### Source data
◆ ◆ ◆
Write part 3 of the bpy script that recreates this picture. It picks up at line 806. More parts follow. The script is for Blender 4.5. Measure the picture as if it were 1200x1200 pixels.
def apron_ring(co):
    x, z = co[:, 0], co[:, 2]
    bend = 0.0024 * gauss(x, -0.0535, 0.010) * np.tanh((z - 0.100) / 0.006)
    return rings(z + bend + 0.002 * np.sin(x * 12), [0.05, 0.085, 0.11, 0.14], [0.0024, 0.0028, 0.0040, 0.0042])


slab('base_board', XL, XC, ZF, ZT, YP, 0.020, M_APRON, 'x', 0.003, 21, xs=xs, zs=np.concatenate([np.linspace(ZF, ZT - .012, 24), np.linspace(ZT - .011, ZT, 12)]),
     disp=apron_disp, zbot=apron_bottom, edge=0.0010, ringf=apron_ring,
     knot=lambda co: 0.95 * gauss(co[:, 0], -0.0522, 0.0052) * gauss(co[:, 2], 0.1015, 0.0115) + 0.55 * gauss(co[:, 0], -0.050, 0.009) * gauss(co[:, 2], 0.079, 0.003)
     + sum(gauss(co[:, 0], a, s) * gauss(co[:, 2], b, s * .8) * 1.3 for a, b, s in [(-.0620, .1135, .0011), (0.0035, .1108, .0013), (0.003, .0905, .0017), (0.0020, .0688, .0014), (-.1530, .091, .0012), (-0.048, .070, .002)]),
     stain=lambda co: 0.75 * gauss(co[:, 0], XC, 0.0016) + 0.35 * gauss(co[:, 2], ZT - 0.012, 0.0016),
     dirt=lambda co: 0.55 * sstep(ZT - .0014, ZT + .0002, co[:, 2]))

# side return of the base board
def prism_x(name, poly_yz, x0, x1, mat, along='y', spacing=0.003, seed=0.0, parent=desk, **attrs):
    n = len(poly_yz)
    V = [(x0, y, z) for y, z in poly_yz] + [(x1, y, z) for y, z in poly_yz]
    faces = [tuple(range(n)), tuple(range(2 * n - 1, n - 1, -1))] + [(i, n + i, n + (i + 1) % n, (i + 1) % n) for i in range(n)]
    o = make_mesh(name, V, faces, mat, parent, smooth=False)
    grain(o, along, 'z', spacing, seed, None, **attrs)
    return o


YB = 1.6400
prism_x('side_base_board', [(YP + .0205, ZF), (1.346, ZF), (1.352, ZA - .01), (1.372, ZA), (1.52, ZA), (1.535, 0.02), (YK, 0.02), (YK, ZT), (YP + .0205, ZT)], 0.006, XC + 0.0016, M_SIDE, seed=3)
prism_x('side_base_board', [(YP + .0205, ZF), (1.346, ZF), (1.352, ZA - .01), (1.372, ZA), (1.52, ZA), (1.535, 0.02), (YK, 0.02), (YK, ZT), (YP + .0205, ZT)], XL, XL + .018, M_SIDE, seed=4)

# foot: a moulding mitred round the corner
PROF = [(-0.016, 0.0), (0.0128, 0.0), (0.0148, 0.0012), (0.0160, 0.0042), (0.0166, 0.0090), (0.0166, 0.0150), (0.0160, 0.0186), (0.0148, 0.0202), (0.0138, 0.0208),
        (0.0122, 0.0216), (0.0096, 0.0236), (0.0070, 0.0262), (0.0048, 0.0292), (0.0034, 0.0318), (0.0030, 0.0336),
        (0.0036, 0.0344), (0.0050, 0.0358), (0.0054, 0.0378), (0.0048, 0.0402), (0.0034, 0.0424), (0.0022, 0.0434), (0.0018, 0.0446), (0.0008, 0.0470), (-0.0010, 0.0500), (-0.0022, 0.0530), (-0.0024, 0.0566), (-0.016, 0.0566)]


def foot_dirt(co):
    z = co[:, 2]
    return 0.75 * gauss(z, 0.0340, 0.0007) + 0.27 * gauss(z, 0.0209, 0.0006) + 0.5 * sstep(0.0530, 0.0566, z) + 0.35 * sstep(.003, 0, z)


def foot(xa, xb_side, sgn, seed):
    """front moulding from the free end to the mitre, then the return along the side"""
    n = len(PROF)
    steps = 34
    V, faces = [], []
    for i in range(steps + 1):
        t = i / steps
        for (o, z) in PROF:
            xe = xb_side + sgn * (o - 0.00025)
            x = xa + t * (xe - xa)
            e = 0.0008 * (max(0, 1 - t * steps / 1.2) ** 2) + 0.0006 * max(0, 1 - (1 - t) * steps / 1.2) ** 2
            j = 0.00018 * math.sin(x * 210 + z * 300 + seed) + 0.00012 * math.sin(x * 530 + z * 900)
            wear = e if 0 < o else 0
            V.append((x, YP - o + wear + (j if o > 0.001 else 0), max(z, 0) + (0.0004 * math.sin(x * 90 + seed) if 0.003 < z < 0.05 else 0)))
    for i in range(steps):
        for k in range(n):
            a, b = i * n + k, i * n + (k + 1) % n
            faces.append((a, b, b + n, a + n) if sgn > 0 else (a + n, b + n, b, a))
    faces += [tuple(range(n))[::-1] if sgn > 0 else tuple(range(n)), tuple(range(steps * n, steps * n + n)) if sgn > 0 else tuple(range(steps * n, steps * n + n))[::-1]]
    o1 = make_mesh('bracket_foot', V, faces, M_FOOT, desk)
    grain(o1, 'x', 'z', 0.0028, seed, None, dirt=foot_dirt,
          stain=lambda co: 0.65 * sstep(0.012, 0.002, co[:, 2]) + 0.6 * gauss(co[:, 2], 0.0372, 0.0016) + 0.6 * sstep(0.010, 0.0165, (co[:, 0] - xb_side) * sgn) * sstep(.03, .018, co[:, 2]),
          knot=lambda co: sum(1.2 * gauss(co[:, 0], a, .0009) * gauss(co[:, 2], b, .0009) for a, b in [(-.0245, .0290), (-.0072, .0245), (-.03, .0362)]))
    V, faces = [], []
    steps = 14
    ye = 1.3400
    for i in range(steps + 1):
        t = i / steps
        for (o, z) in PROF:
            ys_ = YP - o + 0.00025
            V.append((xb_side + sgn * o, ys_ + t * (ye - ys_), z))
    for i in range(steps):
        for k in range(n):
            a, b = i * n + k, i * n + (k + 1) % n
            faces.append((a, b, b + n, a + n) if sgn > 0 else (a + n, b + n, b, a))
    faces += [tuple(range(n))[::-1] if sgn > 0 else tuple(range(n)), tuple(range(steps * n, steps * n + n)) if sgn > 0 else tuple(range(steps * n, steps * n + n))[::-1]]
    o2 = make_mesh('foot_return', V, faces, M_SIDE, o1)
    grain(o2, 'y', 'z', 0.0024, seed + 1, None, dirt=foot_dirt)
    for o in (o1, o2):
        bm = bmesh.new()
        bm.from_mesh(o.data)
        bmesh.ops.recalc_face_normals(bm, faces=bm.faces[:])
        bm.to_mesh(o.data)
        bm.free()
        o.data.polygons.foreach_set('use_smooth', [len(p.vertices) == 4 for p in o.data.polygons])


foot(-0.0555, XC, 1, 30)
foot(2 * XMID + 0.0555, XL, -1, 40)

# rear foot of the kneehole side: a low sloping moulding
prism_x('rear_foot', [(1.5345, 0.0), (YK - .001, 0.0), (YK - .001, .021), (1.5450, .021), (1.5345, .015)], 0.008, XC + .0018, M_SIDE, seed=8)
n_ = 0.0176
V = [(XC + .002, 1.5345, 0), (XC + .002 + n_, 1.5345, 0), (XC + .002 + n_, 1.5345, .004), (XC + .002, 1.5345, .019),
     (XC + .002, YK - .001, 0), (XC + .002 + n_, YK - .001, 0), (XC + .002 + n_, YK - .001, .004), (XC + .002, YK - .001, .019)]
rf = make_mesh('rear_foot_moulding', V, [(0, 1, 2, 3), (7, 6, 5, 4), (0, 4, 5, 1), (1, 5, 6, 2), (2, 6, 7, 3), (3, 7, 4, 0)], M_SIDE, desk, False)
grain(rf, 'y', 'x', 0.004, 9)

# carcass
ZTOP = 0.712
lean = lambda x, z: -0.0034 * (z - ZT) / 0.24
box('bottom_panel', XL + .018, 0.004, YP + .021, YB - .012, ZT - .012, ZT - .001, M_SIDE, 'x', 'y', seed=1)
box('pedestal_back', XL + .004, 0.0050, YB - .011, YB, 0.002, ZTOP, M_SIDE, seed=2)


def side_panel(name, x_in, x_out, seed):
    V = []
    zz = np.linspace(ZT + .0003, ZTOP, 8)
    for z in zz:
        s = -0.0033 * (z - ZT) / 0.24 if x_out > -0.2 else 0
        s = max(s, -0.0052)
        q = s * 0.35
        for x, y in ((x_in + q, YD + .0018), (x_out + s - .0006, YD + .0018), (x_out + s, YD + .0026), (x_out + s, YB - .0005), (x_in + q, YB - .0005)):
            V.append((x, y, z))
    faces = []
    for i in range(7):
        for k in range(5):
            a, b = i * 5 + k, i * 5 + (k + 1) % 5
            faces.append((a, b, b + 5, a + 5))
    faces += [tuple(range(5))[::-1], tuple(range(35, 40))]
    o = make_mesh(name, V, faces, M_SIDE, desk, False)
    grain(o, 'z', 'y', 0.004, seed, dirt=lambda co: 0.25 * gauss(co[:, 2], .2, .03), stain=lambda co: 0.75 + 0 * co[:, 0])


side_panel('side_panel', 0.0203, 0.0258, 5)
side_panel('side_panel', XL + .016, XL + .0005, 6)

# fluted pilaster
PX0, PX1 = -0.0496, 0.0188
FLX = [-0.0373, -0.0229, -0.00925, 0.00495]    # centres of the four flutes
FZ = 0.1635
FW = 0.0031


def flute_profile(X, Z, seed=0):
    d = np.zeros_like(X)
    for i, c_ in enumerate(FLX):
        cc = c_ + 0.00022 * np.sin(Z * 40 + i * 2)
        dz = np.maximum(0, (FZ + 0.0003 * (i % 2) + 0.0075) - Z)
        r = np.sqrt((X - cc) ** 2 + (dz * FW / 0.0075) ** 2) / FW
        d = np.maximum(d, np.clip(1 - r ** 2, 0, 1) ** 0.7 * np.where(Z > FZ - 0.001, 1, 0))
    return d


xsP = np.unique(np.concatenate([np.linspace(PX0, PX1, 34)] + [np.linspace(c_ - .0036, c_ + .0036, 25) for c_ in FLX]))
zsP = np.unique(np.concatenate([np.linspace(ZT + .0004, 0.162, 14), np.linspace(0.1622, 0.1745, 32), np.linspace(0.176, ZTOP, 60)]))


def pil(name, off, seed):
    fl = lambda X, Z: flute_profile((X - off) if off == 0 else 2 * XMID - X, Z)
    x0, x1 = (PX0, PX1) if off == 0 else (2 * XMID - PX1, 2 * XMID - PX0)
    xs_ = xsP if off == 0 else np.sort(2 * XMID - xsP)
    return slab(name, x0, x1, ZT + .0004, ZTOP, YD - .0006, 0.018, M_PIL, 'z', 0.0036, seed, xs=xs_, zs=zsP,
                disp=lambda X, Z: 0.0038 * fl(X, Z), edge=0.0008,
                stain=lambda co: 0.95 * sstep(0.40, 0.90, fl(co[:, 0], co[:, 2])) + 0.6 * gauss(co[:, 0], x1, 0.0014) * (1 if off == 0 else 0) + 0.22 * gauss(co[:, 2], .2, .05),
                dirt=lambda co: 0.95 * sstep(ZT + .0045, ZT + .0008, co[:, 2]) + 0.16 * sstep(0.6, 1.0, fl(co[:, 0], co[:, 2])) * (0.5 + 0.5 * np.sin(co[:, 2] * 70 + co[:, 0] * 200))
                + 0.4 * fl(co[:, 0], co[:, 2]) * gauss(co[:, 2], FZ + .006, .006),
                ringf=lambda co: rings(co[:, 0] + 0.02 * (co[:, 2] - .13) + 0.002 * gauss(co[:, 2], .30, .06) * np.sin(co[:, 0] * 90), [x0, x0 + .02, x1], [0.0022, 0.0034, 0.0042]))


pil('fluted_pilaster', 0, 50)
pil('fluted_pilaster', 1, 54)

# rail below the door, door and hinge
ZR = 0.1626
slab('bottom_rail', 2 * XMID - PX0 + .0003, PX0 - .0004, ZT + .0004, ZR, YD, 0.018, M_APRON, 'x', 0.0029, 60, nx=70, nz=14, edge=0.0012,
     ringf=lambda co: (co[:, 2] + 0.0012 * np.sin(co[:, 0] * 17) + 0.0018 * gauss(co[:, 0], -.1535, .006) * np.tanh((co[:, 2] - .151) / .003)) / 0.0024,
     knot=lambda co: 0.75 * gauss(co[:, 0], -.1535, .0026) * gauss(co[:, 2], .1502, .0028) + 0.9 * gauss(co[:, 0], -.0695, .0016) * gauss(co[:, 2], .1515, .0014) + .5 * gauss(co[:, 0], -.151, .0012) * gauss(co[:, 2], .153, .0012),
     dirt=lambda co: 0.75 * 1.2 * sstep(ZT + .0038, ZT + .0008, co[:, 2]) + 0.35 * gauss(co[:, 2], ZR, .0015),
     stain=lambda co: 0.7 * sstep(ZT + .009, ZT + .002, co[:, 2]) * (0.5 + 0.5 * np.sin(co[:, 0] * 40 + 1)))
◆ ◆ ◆
Extract the lines above, from the first one through the one containing "XL + .018, M_SIDE, seed=4)", and return only those, unchanged.

### Written solution
Write part 3 of the bpy script that recreates this picture. It picks up at line 806. More parts follow. The script is for Blender 4.5. Measure the picture as if it were 1200x1200 pixels.
def apron_ring(co):
    x, z = co[:, 0], co[:, 2]
    bend = 0.0024 * gauss(x, -0.0535, 0.010) * np.tanh((z - 0.100) / 0.006)
    return rings(z + bend + 0.002 * np.sin(x * 12), [0.05, 0.085, 0.11, 0.14], [0.0024, 0.0028, 0.0040, 0.0042])


slab('base_board', XL, XC, ZF, ZT, YP, 0.020, M_APRON, 'x', 0.003, 21, xs=xs, zs=np.concatenate([np.linspace(ZF, ZT - .012, 24), np.linspace(ZT - .011, ZT, 12)]),
     disp=apron_disp, zbot=apron_bottom, edge=0.0010, ringf=apron_ring,
     knot=lambda co: 0.95 * gauss(co[:, 0], -0.0522, 0.0052) * gauss(co[:, 2], 0.1015, 0.0115) + 0.55 * gauss(co[:, 0], -0.050, 0.009) * gauss(co[:, 2], 0.079, 0.003)
     + sum(gauss(co[:, 0], a, s) * gauss(co[:, 2], b, s * .8) * 1.3 for a, b, s in [(-.0620, .1135, .0011), (0.0035, .1108, .0013), (0.003, .0905, .0017), (0.0020, .0688, .0014), (-.1530, .091, .0012), (-0.048, .070, .002)]),
     stain=lambda co: 0.75 * gauss(co[:, 0], XC, 0.0016) + 0.35 * gauss(co[:, 2], ZT - 0.012, 0.0016),
     dirt=lambda co: 0.55 * sstep(ZT - .0014, ZT + .0002, co[:, 2]))

# side return of the base board
def prism_x(name, poly_yz, x0, x1, mat, along='y', spacing=0.003, seed=0.0, parent=desk, **attrs):
    n = len(poly_yz)
    V = [(x0, y, z) for y, z in poly_yz] + [(x1, y, z) for y, z in poly_yz]
    faces = [tuple(range(n)), tuple(range(2 * n - 1, n - 1, -1))] + [(i, n + i, n + (i + 1) % n, (i + 1) % n) for i in range(n)]
    o = make_mesh(name, V, faces, mat, parent, smooth=False)
    grain(o, along, 'z', spacing, seed, None, **attrs)
    return o


YB = 1.6400
prism_x('side_base_board', [(YP + .0205, ZF), (1.346, ZF), (1.352, ZA - .01), (1.372, ZA), (1.52, ZA), (1.535, 0.02), (YK, 0.02), (YK, ZT), (YP + .0205, ZT)], 0.006, XC + 0.0016, M_SIDE, seed=3)
prism_x('side_base_board', [(YP + .0205, ZF), (1.346, ZF), (1.352, ZA - .01), (1.372, ZA), (1.52, ZA), (1.535, 0.02), (YK, 0.02), (YK, ZT), (YP + .0205, ZT)], XL, XL + .018, M_SIDE, seed=4)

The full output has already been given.